▶ [Task statement]: Retype only the lines from the one containing "What Blender Python" through the one containing "COL = S.collection", both included, word for word. Pictures stay out of the copy.

▶ [Rows]:
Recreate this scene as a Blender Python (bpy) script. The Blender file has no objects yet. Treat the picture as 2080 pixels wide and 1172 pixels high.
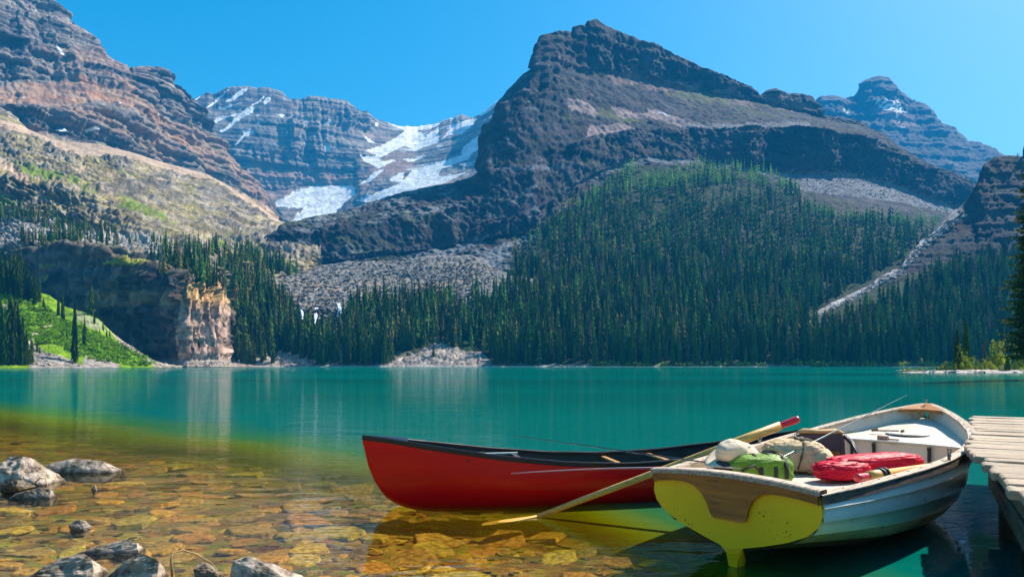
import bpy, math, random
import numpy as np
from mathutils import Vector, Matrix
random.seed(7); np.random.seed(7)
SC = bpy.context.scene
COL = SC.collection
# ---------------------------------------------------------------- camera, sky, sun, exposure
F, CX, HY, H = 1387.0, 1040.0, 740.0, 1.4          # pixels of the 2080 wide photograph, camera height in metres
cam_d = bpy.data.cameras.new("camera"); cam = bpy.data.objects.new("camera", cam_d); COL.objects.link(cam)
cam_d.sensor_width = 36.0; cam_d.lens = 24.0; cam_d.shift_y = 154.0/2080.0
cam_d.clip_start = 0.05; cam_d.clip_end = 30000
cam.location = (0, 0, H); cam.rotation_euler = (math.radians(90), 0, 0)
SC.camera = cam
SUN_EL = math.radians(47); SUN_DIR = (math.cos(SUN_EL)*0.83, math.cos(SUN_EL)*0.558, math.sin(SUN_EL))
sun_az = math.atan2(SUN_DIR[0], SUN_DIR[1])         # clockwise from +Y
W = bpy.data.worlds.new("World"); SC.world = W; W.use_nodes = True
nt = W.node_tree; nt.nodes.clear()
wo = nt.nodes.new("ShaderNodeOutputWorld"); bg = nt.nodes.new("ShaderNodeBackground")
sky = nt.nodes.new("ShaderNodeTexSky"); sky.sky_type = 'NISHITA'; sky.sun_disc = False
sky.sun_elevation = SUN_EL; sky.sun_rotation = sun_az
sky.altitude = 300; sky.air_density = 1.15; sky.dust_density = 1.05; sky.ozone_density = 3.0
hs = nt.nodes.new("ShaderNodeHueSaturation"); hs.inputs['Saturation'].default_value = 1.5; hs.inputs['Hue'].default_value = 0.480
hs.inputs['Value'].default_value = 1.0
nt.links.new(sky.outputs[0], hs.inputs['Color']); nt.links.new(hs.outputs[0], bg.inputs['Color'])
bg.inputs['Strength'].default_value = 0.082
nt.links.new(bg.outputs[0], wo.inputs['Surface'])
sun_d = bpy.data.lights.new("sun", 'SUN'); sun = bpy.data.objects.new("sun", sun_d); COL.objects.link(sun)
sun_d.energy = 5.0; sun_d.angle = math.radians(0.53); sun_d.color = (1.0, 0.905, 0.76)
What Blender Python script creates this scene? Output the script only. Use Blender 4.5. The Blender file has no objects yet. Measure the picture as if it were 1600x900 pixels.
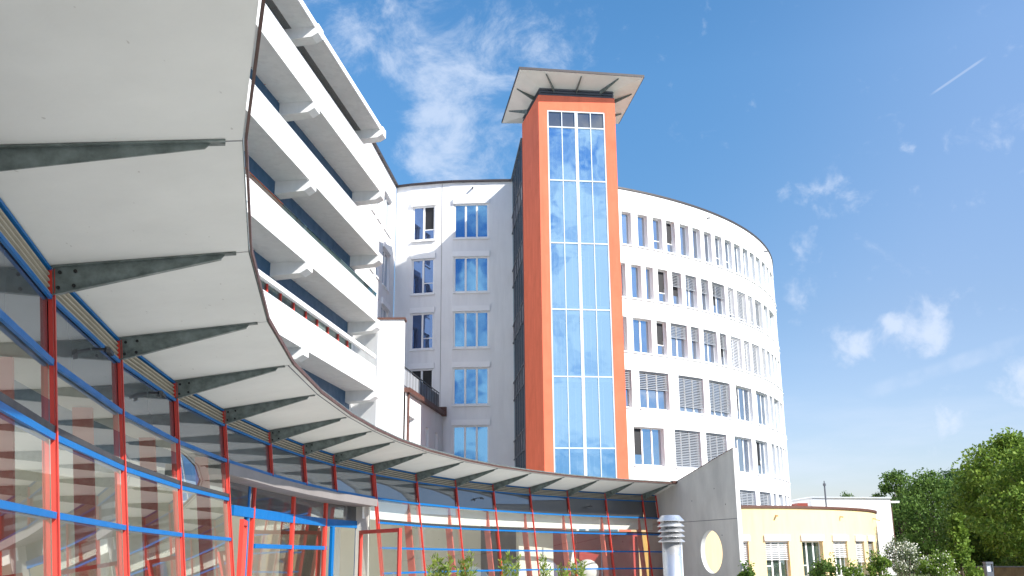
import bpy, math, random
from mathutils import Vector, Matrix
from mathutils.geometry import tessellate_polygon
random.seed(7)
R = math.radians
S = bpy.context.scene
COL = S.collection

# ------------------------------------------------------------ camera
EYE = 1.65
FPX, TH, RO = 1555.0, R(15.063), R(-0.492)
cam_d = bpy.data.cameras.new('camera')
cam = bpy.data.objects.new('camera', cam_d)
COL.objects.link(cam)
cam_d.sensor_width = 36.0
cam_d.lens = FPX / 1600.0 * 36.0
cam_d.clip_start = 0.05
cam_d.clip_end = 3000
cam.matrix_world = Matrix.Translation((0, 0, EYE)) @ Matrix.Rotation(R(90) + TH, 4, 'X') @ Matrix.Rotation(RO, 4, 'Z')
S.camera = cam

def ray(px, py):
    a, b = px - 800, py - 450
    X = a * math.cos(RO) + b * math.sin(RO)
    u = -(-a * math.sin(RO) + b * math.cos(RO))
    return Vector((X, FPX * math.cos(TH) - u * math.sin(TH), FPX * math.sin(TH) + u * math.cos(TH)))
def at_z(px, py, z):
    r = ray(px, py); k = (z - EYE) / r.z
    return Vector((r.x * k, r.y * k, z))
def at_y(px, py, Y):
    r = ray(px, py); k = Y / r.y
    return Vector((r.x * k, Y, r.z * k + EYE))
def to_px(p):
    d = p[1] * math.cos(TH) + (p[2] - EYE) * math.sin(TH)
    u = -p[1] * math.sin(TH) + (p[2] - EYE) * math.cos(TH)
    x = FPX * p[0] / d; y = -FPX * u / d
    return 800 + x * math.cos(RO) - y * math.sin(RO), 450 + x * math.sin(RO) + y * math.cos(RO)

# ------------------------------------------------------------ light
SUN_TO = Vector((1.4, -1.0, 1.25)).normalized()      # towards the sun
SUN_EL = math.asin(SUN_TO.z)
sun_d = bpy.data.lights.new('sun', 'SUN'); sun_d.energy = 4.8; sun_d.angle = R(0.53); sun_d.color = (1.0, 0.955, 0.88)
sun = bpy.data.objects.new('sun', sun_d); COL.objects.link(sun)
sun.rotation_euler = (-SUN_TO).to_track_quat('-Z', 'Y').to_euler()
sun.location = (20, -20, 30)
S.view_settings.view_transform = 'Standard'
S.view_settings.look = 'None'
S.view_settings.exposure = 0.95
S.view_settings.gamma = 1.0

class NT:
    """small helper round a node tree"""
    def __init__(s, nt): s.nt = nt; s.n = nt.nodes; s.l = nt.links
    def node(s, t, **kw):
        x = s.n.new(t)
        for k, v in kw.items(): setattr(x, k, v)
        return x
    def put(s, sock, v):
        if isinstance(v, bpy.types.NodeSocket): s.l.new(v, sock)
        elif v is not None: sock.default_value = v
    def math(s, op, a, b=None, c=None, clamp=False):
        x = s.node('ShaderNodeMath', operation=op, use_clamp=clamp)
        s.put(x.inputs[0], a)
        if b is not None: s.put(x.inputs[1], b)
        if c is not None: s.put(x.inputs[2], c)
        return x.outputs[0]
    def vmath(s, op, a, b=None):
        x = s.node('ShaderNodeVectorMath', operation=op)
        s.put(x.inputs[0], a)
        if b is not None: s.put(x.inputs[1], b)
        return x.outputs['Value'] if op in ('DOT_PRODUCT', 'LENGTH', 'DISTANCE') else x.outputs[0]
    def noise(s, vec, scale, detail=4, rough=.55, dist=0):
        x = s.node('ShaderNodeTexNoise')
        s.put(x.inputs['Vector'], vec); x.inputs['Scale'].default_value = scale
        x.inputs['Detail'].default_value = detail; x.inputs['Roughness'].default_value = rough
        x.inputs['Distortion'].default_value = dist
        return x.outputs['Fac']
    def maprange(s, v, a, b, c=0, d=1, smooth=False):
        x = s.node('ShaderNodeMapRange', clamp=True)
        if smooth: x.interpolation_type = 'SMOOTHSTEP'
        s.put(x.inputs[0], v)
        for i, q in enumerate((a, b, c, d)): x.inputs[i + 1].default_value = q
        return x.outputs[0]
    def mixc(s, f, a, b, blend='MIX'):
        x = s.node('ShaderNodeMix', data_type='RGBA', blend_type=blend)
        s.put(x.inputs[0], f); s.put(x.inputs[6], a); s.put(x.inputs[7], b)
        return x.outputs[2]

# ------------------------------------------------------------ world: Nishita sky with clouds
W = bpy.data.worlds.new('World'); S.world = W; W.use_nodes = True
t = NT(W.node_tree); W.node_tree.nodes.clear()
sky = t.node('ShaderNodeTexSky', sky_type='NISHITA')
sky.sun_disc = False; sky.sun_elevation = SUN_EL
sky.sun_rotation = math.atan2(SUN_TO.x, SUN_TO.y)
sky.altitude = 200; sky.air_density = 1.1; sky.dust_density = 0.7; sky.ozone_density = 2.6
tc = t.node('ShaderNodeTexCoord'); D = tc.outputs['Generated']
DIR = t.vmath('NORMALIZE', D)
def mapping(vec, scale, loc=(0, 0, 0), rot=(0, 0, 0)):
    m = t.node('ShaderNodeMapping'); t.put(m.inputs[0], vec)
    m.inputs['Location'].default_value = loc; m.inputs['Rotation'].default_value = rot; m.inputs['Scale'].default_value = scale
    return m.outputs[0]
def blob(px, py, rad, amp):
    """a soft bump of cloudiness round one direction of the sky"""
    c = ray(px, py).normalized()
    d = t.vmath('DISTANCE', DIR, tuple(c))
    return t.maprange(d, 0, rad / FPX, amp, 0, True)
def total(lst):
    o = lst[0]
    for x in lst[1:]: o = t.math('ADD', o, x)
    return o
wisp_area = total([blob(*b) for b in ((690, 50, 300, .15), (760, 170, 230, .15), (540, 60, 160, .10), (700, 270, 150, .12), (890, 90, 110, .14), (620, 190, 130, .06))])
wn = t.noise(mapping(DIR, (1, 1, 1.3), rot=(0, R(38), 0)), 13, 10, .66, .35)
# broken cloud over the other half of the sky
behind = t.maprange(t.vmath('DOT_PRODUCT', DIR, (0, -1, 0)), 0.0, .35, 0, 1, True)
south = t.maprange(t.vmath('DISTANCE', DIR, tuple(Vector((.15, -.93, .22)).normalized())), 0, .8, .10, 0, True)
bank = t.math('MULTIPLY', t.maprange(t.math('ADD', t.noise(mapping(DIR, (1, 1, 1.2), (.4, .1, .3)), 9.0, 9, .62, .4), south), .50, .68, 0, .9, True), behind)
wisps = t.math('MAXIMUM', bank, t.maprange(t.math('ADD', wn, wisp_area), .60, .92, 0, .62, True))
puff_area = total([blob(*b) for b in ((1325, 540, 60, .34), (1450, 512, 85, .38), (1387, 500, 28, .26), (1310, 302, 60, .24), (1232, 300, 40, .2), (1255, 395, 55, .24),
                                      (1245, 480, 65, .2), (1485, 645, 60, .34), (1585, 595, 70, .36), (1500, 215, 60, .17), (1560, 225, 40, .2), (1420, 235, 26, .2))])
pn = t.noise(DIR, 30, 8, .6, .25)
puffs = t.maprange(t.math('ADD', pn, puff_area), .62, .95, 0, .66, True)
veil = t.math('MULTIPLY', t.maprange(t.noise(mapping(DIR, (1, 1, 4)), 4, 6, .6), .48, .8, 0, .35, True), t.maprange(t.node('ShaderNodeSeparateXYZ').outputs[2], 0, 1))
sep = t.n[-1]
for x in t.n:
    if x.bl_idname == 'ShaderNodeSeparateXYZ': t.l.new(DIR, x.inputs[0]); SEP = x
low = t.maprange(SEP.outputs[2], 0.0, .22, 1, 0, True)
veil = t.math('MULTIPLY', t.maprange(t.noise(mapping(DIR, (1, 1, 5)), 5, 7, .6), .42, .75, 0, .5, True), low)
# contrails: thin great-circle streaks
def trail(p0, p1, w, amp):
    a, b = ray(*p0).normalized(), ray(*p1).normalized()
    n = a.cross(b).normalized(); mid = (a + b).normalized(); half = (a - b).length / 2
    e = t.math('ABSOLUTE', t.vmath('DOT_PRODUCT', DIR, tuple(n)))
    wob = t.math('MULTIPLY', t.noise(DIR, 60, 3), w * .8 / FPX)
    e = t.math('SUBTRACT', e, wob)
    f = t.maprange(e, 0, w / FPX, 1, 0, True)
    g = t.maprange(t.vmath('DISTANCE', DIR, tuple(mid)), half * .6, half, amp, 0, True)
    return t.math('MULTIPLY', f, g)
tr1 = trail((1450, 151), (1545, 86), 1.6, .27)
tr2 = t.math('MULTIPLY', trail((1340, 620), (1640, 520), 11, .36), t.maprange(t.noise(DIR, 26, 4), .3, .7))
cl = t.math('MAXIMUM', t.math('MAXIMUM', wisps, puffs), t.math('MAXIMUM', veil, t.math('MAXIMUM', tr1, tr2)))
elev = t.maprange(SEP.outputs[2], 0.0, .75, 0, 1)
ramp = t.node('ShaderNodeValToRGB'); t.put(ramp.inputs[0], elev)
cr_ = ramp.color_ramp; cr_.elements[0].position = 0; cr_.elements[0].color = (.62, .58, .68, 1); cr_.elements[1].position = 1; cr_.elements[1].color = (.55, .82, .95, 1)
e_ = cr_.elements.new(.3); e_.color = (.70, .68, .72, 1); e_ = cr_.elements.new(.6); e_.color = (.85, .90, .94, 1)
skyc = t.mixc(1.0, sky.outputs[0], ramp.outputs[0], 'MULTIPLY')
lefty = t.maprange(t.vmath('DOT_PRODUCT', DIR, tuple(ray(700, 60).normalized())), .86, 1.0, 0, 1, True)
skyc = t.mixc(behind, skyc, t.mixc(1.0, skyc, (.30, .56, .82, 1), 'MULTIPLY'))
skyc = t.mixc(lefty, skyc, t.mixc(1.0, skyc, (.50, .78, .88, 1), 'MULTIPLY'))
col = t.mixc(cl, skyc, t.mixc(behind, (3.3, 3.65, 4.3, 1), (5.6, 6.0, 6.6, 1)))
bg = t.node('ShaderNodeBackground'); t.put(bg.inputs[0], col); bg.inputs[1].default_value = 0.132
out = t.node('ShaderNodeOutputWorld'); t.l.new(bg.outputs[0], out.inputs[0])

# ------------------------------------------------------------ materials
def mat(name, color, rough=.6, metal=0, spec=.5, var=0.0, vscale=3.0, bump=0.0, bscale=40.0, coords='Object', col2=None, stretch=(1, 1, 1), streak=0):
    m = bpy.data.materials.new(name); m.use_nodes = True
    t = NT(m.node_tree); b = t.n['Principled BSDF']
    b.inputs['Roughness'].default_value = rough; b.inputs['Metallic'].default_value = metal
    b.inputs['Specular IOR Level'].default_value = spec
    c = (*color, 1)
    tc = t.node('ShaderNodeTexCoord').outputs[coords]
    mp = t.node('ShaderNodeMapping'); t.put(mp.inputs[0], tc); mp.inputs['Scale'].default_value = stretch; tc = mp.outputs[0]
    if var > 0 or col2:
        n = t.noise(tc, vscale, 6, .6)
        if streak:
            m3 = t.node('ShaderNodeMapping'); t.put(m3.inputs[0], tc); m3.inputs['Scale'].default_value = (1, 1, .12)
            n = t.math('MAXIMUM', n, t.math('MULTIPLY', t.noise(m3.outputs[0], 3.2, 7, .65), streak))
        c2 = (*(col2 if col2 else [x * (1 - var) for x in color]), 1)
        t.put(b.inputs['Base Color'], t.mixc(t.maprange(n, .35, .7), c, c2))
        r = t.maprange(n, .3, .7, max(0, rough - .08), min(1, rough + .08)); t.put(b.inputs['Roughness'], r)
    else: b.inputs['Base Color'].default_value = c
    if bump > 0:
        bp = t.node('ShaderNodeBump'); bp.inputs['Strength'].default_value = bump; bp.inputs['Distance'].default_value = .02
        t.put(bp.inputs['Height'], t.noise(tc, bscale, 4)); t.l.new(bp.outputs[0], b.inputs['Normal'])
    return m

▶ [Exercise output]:
What Blender Python script creates this scene? Output the script only. Use Blender 4.5. The Blender file has no objects yet. Measure the picture as if it were 1600x900 pixels.
import bpy, math, random
from mathutils import Vector, Matrix
from mathutils.geometry import tessellate_polygon
random.seed(7)
R = math.radians
S = bpy.context.scene
COL = S.collection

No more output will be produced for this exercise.